• [Aim of the task] Without the pictures, output the lines of the material from the very first through the one that holds "# A parked light".

-- start of Given material --

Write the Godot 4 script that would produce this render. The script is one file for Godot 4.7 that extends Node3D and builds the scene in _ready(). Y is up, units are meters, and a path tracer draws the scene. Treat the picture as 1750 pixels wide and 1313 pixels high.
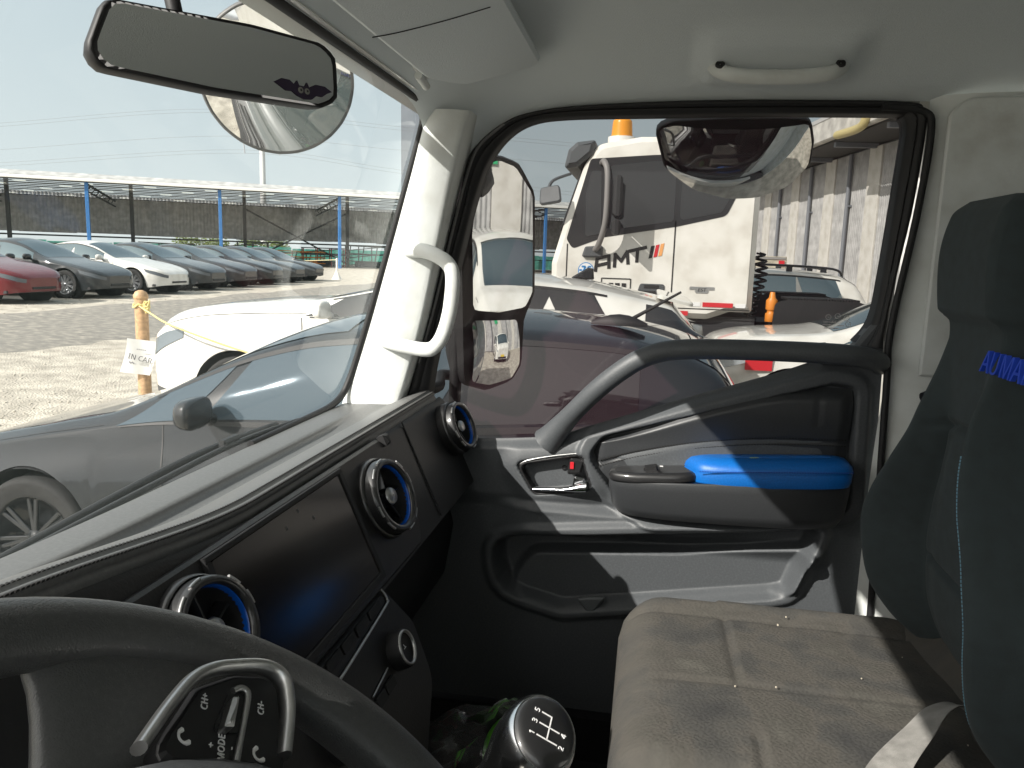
extends Node3D
# A parked light truck seen from the driver's side: cab inside, yard outside. Metres, y up; +x is the passenger side, -z is ahead.

class MB:
	var v := PackedVector3Array()
	var n := PackedVector3Array()
	var uv := PackedVector2Array()
	var ix := PackedInt32Array()
	func tri(a: int, b: int, c: int) -> void:
		var g := (v[b] - v[a]).cross(v[c] - v[a])
		if g.dot(n[a] + n[b] + n[c]) > 0.0:
			ix.append_array([a, c, b])
		else:
			ix.append_array([a, b, c])
	func rows(r: Array, close_u := false) -> void:
		# r: rows of equal length; smooth normals
		var nr := r.size()
		var nc: int = r[0].size()
		var acc := PackedVector3Array()
		acc.resize(nr * nc)
		for i in nr - 1:
			var p: PackedVector3Array = r[i]
			var q: PackedVector3Array = r[i + 1]
			for j in nc - 1:
				var g := (q[j + 1] - p[j]).cross(q[j] - p[j + 1])
				var k := i * nc + j
				acc[k] += g
				acc[k + 1] += g
				acc[k + nc] += g
				acc[k + nc + 1] += g
		if close_u:
			for i in nr:
				var s := acc[i * nc] + acc[i * nc + nc - 1]
				acc[i * nc] = s
				acc[i * nc + nc - 1] = s
		var base := v.size()
		for i in nr:
			v.append_array(r[i])
			for j in nc:
				var g := acc[i * nc + j]
				n.append(g.normalized() if g.length_squared() > 1e-20 else Vector3.UP)
				uv.append(Vector2(float(j) / (nc - 1), float(i) / (nr - 1)))
		for i in nr - 1:
			for j in nc - 1:
				var k := base + i * nc + j
				tri(k, k + 1, k + nc + 1)
				tri(k, k + nc + 1, k + nc)
	func grid(nu: int, nv: int, f: Callable, close_u := false) -> void:
		var r := []
		for i in nv + 1:
			var row := PackedVector3Array()
			for j in nu + 1:
				row.append(f.call(float(j) / nu, float(i) / nv))
			r.append(row)
		rows(r, close_u)
	func fan(ring: PackedVector3Array, nrm: Vector3) -> void:
		var b := v.size()
		var c := Vector3.ZERO
		for p in ring:
			c += p / ring.size()
		v.append(c)
		n.append(nrm)
		uv.append(Vector2.ZERO)
		for p in ring:
			v.append(p)
			n.append(nrm)
			uv.append(Vector2.ZERO)
		for i in ring.size():
			tri(b, b + 1 + i, b + 1 + (i + 1) % ring.size())
	func flat(a: Vector3, b: Vector3, c: Vector3, d: Vector3) -> void:
		var g := (c - a).cross(d - b).normalized()
		var k := v.size()
		v.append_array([a, b, c, d])
		for i in 4:
			n.append(g)
		uv.append_array([Vector2(0, 0), Vector2(1, 0), Vector2(1, 1), Vector2(0, 1)])
		tri(k, k + 1, k + 2)
		tri(k, k + 2, k + 3)
	func poly(p: PackedVector2Array, xf: Transform3D, z: float, back := false, like := PackedVector2Array()) -> void:
		var t := Geometry2D.triangulate_polygon(like if like.size() else p)
		var k := v.size()
		var g := xf.basis.z.normalized() * (-1.0 if back else 1.0)
		for q in p:
			v.append(xf * Vector3(q.x, q.y, z))
			n.append(g)
			uv.append(q)
		for i in range(0, t.size(), 3):
			tri(k + t[i], k + t[i + 1], k + t[i + 2])
	func plate(p: PackedVector2Array, xf: Transform3D, th: float, bev := 0.0, z0 := 0.0) -> void:
		# polygon in xf's xy plane, from z0 up to z0 + th, front edge chamfered by bev
		var q := p
		if bev > 0.0:
			var ins := PackedVector2Array()
			var cw := 1.0 if Geometry2D.is_polygon_clockwise(p) else -1.0
			for i in p.size():
				var a := (p[i] - p[i - 1]).normalized()
				var b := (p[(i + 1) % p.size()] - p[i]).normalized()
				var m := Vector2(a.y, -a.x) + Vector2(b.y, -b.x)
				m = m.normalized() if m.length() > 1e-4 else Vector2(a.y, -a.x)
				var co := maxf(0.5, m.dot(Vector2(a.y, -a.x)))
				ins.append(p[i] + m * cw * bev / co)
			q = ins
		poly(q, xf, z0 + th, false, p)
		poly(p, xf, z0, true)
		for i in p.size():
			var j := (i + 1) % p.size()
			flat(xf * Vector3(p[i].x, p[i].y, z0), xf * Vector3(p[j].x, p[j].y, z0), xf * Vector3(p[j].x, p[j].y, z0 + th - bev), xf * Vector3(p[i].x, p[i].y, z0 + th - bev))
			if bev > 0.0:
				flat(xf * Vector3(p[i].x, p[i].y, z0 + th - bev), xf * Vector3(p[j].x, p[j].y, z0 + th - bev), xf * Vector3(q[j].x, q[j].y, z0 + th), xf * Vector3(q[i].x, q[i].y, z0 + th))
	func box(c: Vector3, s: Vector3, b := Basis.IDENTITY, bev := 0.0) -> void:
		var h := s / 2.0
		var xf := Transform3D(b, c)
		var r := PackedVector2Array([Vector2(-h.x, -h.y), Vector2(h.x, -h.y), Vector2(h.x, h.y), Vector2(-h.x, h.y)])
		if bev <= 0.0:
			plate(r, xf, s.z, 0.0, -h.z)
		else:
			plate(r, xf, h.z, bev, 0.0)
			plate(r, Transform3D(b * Basis(Vector3.UP, PI), c), h.z, bev, 0.0)
	func tube(path: Array, r, sides := 10, flat_y := 1.0, caps := true) -> void:
		var t := (path[1] - path[0] as Vector3).normalized()
		var up := Vector3.UP if absf(t.y) < 0.9 else Vector3.RIGHT
		var s := t.cross(up).normalized()
		var rr := []
		for i in path.size():
			var d: Vector3 = (path[mini(i + 1, path.size() - 1)] - path[maxi(i - 1, 0)]).normalized()
			s = (s - d * s.dot(d)).normalized()
			var w := s.cross(d)
			var rad: float = r if r is float else r[i]
			var row := PackedVector3Array()
			for k in sides + 1:
				var a := TAU * k / sides
				row.append(path[i] + s * cos(a) * rad + w * sin(a) * rad * flat_y)
			rr.append(row)
		rows(rr, true)
		if caps:
			fan(rr[0].slice(0, sides), -t)
			fan(rr[-1].slice(0, sides), (path[-1] - path[-2] as Vector3).normalized())
	func lathe(prof: Array, xf: Transform3D, sides := 24) -> void:
		# prof: Vector2(radius, height along local z)
		var rr := []
		for p in prof:
			var row := PackedVector3Array()
			for k in sides + 1:
				var a := TAU * k / sides
				row.append(xf * Vector3(cos(a) * p.x, sin(a) * p.x, p.y))
			rr.append(row)
		rows(rr, true)
	func loft(rings: Array, caps := true) -> void:
		var rr := []
		for g in rings:
			var row := PackedVector3Array(g)
			row.append(g[0])
			rr.append(row)
		rows(rr, true)
		if caps:
			var d: Vector3 = (rings[1][0] - rings[0][0])
			fan(rings[0], -d.normalized())
			d = rings[-1][0] - rings[-2][0]
			fan(rings[-1], d.normalized())
	func mesh() -> ArrayMesh:
		var a := []
		a.resize(Mesh.ARRAY_MAX)
		a[Mesh.ARRAY_VERTEX] = v
		a[Mesh.ARRAY_NORMAL] = n
		a[Mesh.ARRAY_TEX_UV] = uv
		a[Mesh.ARRAY_INDEX] = ix
		var m := ArrayMesh.new()
		m.add_surface_from_arrays(Mesh.PRIMITIVE_TRIANGLES, a)
		return m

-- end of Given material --

• [Exercise output]
Write the Godot 4 script that would produce this render. The script is one file for Godot 4.7 that extends Node3D and builds the scene in _ready(). Y is up, units are meters, and a path tracer draws the scene. Treat the picture as 1750 pixels wide and 1313 pixels high.
extends Node3D
# A parked light truck seen from the driver's side: cab inside, yard outside. Metres, y up; +x is the passenger side, -z is ahead.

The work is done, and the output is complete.